____ Source excerpt
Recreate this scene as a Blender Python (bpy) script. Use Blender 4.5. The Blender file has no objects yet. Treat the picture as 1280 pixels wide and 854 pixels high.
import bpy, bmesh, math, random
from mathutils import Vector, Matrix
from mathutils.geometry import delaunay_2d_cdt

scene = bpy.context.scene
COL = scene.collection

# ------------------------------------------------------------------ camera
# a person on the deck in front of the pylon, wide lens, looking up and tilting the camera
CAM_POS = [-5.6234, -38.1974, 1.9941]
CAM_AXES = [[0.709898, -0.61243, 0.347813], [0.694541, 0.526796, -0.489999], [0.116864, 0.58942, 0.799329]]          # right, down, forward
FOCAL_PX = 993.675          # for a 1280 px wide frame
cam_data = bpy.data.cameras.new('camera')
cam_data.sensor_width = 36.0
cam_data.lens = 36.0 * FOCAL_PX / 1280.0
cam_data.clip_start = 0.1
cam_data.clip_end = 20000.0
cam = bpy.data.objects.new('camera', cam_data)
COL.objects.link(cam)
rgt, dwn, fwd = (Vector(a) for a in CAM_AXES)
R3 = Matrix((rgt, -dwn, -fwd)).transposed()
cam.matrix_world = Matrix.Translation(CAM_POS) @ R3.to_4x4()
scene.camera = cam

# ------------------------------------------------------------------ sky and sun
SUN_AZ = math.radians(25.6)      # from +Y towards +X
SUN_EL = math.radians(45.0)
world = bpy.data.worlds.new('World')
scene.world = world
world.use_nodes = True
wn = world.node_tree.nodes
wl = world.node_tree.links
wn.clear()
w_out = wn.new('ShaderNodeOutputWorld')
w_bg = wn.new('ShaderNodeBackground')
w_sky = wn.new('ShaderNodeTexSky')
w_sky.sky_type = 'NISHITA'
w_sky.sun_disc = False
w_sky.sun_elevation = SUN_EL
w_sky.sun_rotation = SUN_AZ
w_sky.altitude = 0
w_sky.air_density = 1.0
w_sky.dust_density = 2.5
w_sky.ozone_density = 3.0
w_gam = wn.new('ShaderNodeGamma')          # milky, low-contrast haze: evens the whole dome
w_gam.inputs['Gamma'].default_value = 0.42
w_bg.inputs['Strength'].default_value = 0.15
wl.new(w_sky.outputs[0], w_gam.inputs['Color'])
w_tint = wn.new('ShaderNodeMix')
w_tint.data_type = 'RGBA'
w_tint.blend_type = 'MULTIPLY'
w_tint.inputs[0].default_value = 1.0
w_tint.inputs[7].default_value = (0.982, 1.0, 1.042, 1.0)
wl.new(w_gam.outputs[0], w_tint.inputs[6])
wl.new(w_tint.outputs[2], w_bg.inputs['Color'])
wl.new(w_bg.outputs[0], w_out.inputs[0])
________
▶ _What is asked_: Repeat the material above in full, keeping every word.

▶ _Solution to this task_:
Recreate this scene as a Blender Python (bpy) script. Use Blender 4.5. The Blender file has no objects yet. Treat the picture as 1280 pixels wide and 854 pixels high.
import bpy, bmesh, math, random
from mathutils import Vector, Matrix
from mathutils.geometry import delaunay_2d_cdt

scene = bpy.context.scene
COL = scene.collection

# ------------------------------------------------------------------ camera
# a person on the deck in front of the pylon, wide lens, looking up and tilting the camera
CAM_POS = [-5.6234, -38.1974, 1.9941]
CAM_AXES = [[0.709898, -0.61243, 0.347813], [0.694541, 0.526796, -0.489999], [0.116864, 0.58942, 0.799329]]          # right, down, forward
FOCAL_PX = 993.675          # for a 1280 px wide frame
cam_data = bpy.data.cameras.new('camera')
cam_data.sensor_width = 36.0
cam_data.lens = 36.0 * FOCAL_PX / 1280.0
cam_data.clip_start = 0.1
cam_data.clip_end = 20000.0
cam = bpy.data.objects.new('camera', cam_data)
COL.objects.link(cam)
rgt, dwn, fwd = (Vector(a) for a in CAM_AXES)
R3 = Matrix((rgt, -dwn, -fwd)).transposed()
cam.matrix_world = Matrix.Translation(CAM_POS) @ R3.to_4x4()
scene.camera = cam

# ------------------------------------------------------------------ sky and sun
SUN_AZ = math.radians(25.6)      # from +Y towards +X
SUN_EL = math.radians(45.0)
world = bpy.data.worlds.new('World')
scene.world = world
world.use_nodes = True
wn = world.node_tree.nodes
wl = world.node_tree.links
wn.clear()
w_out = wn.new('ShaderNodeOutputWorld')
w_bg = wn.new('ShaderNodeBackground')
w_sky = wn.new('ShaderNodeTexSky')
w_sky.sky_type = 'NISHITA'
w_sky.sun_disc = False
w_sky.sun_elevation = SUN_EL
w_sky.sun_rotation = SUN_AZ
w_sky.altitude = 0
w_sky.air_density = 1.0
w_sky.dust_density = 2.5
w_sky.ozone_density = 3.0
w_gam = wn.new('ShaderNodeGamma')          # milky, low-contrast haze: evens the whole dome
w_gam.inputs['Gamma'].default_value = 0.42
w_bg.inputs['Strength'].default_value = 0.15
wl.new(w_sky.outputs[0], w_gam.inputs['Color'])
w_tint = wn.new('ShaderNodeMix')
w_tint.data_type = 'RGBA'
w_tint.blend_type = 'MULTIPLY'
w_tint.inputs[0].default_value = 1.0
w_tint.inputs[7].default_value = (0.982, 1.0, 1.042, 1.0)
wl.new(w_gam.outputs[0], w_tint.inputs[6])
wl.new(w_tint.outputs[2], w_bg.inputs['Color'])
wl.new(w_bg.outputs[0], w_out.inputs[0])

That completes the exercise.